SOURCE EXCERPT -

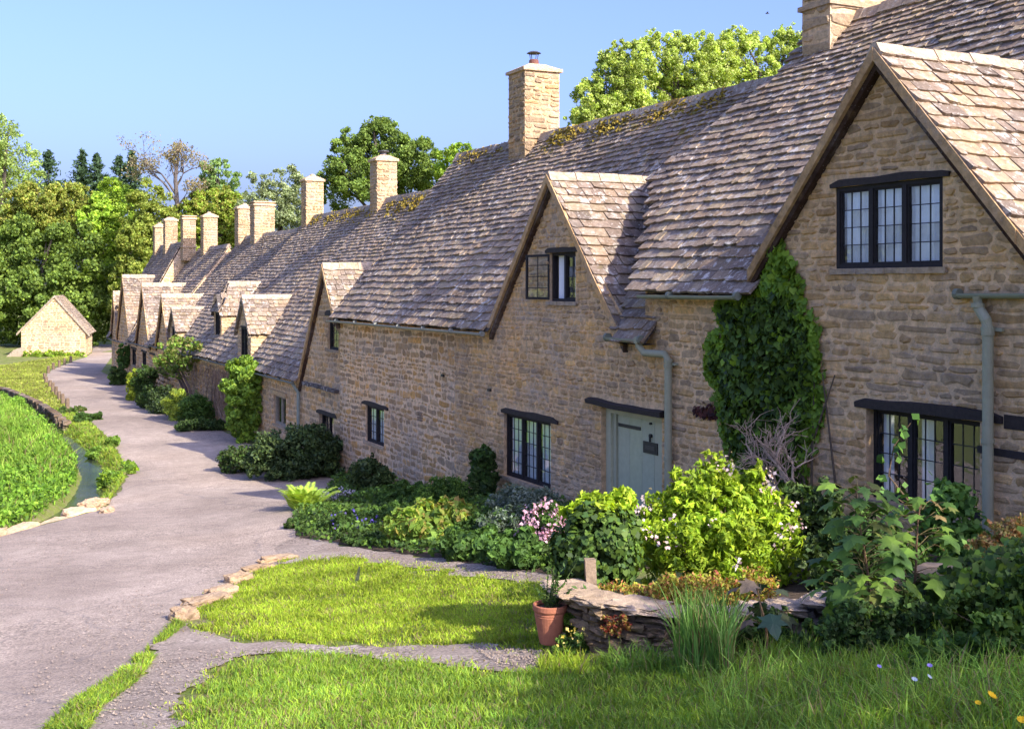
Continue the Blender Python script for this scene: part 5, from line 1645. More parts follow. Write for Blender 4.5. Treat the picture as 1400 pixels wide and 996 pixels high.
# ------------------------------------------------------------------ ivy on the corner between the two near cottages
def poly_fill(poly, n):
    a = np.array(poly); lo = a.min(0); hi = a.max(0)
    out = []
    m = 0
    while m < n:
        p = rng.uniform(lo, hi, (n * 3, 2)); p = p[inside(poly, p[:, 0], p[:, 1])]
        out.append(p); m += len(p)
    return np.concatenate(out)[:n]
def ivy_leaves(C, size, N, cols_pal, amp=.3, tilt=.45, fac=None):
    """heart shaped ivy leaves hanging point down, lying against a face with normal N"""
    n = len(C)
    N = np.broadcast_to(np.asarray(N, float), (n, 3))
    nn = unit(N + rng.normal(size=(n, 3)) * tilt + np.array([0, 0, .25]))
    dn = np.array([0, 0, -1.0]) + rng.normal(size=(n, 3)) * .45
    a = unit(dn - nn * (dn * nn).sum(1, keepdims=True)); b = np.cross(nn, a)
    s = (size * rng.uniform(.55, 1.3, n))[:, None]
    P = np.stack([C - a * s * .30, C - a * s * .48 + b * s * .34 + nn * s * .05, C + a * s * .0 + b * s * .50 + nn * s * .10, C + a * s * .60, C - b * s * .50 + nn * s * .10, C - a * s * .48 - b * s * .34 + nn * s * .05], 1)
    return P, leaf_cols(n, cols_pal, amp, fac)
IVY = [(.030, .056, .008), (.05, .085, .011), (.02, .038, .007), (.07, .115, .014)]
IVYL = [(.10, .17, .014), (.14, .215, .018), (.075, .135, .012)]
ivp = [(1071, 326), (1083, 357), (1100, 388), (1103, 429), (1121, 436), (1126, 511), (1127, 580), (1108, 627), (1102, 672), (1040, 672), (996, 620), (978, 525), (967, 511), (971, 463), (981, 456), (991, 467), (981, 422), (995, 402), (1026, 402), (1042, 350), (1053, 334)]
ivq = [(fu(a), fz(a, c)) for a, c in ivp]
def corner_ivy():
    zb = Hf(*W(19, -.2, 0)[:2])
    t = thing('ivy', 'dense dark ivy climbing the wall up to the eaves of the tall cottage', 'ivy', W(19.0, -.2, zb))
    ed = np.array(ivq)
    q = poly_fill(ivq, 5600)
    # distance to the outline drives the depth of the mat and where the young pale leaves are
    d = np.full(len(q), 9.0)
    for i in range(len(ed)):
        a, c = ed[i], ed[(i + 1) % len(ed)]; v = c - a
        s = np.clip(((q - a) @ v) / (v @ v), 0, 1); d = np.minimum(d, np.hypot(*(q - a - s[:, None] * v).T))
    jit = rng.normal(size=q.shape) * .05
    q = q + jit * (d[:, None] < .2) * .7
    bulge = .05 + .17 * np.clip(d / .7, 0, 1) + .07 * np.array([noise.noise(Vector((a * 1.6, c * 1.6, 0))) for a, c in q])
    b = -bulge * rng.uniform(.35, 1.0, len(q))
    C = np.stack(W(q[:, 0], b, q[:, 1]), -1)
    nz = np.array([noise.noise(Vector((a * .9, c * .9, 5))) for a, c in q])
    young = (d < .16 + .1 * nz) | ((q[:, 1] > -.15 + .4 * nz)) | (rng.random(len(q)) < .10)
    P, c1 = ivy_leaves(C, .115, (-PX, -PY, 0), IVY, .4, .65)
    c2 = leaf_cols(len(q), IVYL, .25)
    col = np.where(young[:, None], c2, c1)
    np_mesh('foliage', P, 6, col, GLOSSLEAF, t)
    mb = MB()
    for i in range(9):
        u = random.uniform(17.6, 19.9)
        mb.tube([Vector(W(u, -.05, zb)), Vector(W(u + random.gauss(0, .2), -.06, -2.8)), Vector(W(u + random.gauss(0, .4), -.06, -1.2))], .03, 5, (.12, .09, .06), r1=.01)
    mb.build('stem', BARK, t)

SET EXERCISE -
Quote the material exactly. Pictures stay out.

RESULT -
Continue the Blender Python script for this scene: part 5, from line 1645. More parts follow. Write for Blender 4.5. Treat the picture as 1400 pixels wide and 996 pixels high.
# ------------------------------------------------------------------ ivy on the corner between the two near cottages
def poly_fill(poly, n):
    a = np.array(poly); lo = a.min(0); hi = a.max(0)
    out = []
    m = 0
    while m < n:
        p = rng.uniform(lo, hi, (n * 3, 2)); p = p[inside(poly, p[:, 0], p[:, 1])]
        out.append(p); m += len(p)
    return np.concatenate(out)[:n]
def ivy_leaves(C, size, N, cols_pal, amp=.3, tilt=.45, fac=None):
    """heart shaped ivy leaves hanging point down, lying against a face with normal N"""
    n = len(C)
    N = np.broadcast_to(np.asarray(N, float), (n, 3))
    nn = unit(N + rng.normal(size=(n, 3)) * tilt + np.array([0, 0, .25]))
    dn = np.array([0, 0, -1.0]) + rng.normal(size=(n, 3)) * .45
    a = unit(dn - nn * (dn * nn).sum(1, keepdims=True)); b = np.cross(nn, a)
    s = (size * rng.uniform(.55, 1.3, n))[:, None]
    P = np.stack([C - a * s * .30, C - a * s * .48 + b * s * .34 + nn * s * .05, C + a * s * .0 + b * s * .50 + nn * s * .10, C + a * s * .60, C - b * s * .50 + nn * s * .10, C - a * s * .48 - b * s * .34 + nn * s * .05], 1)
    return P, leaf_cols(n, cols_pal, amp, fac)
IVY = [(.030, .056, .008), (.05, .085, .011), (.02, .038, .007), (.07, .115, .014)]
IVYL = [(.10, .17, .014), (.14, .215, .018), (.075, .135, .012)]
ivp = [(1071, 326), (1083, 357), (1100, 388), (1103, 429), (1121, 436), (1126, 511), (1127, 580), (1108, 627), (1102, 672), (1040, 672), (996, 620), (978, 525), (967, 511), (971, 463), (981, 456), (991, 467), (981, 422), (995, 402), (1026, 402), (1042, 350), (1053, 334)]
ivq = [(fu(a), fz(a, c)) for a, c in ivp]
def corner_ivy():
    zb = Hf(*W(19, -.2, 0)[:2])
    t = thing('ivy', 'dense dark ivy climbing the wall up to the eaves of the tall cottage', 'ivy', W(19.0, -.2, zb))
    ed = np.array(ivq)
    q = poly_fill(ivq, 5600)
    # distance to the outline drives the depth of the mat and where the young pale leaves are
    d = np.full(len(q), 9.0)
    for i in range(len(ed)):
        a, c = ed[i], ed[(i + 1) % len(ed)]; v = c - a
        s = np.clip(((q - a) @ v) / (v @ v), 0, 1); d = np.minimum(d, np.hypot(*(q - a - s[:, None] * v).T))
    jit = rng.normal(size=q.shape) * .05
    q = q + jit * (d[:, None] < .2) * .7
    bulge = .05 + .17 * np.clip(d / .7, 0, 1) + .07 * np.array([noise.noise(Vector((a * 1.6, c * 1.6, 0))) for a, c in q])
    b = -bulge * rng.uniform(.35, 1.0, len(q))
    C = np.stack(W(q[:, 0], b, q[:, 1]), -1)
    nz = np.array([noise.noise(Vector((a * .9, c * .9, 5))) for a, c in q])
    young = (d < .16 + .1 * nz) | ((q[:, 1] > -.15 + .4 * nz)) | (rng.random(len(q)) < .10)
    P, c1 = ivy_leaves(C, .115, (-PX, -PY, 0), IVY, .4, .65)
    c2 = leaf_cols(len(q), IVYL, .25)
    col = np.where(young[:, None], c2, c1)
    np_mesh('foliage', P, 6, col, GLOSSLEAF, t)
    mb = MB()
    for i in range(9):
        u = random.uniform(17.6, 19.9)
        mb.tube([Vector(W(u, -.05, zb)), Vector(W(u + random.gauss(0, .2), -.06, -2.8)), Vector(W(u + random.gauss(0, .4), -.06, -1.2))], .03, 5, (.12, .09, .06), r1=.01)
    mb.build('stem', BARK, t)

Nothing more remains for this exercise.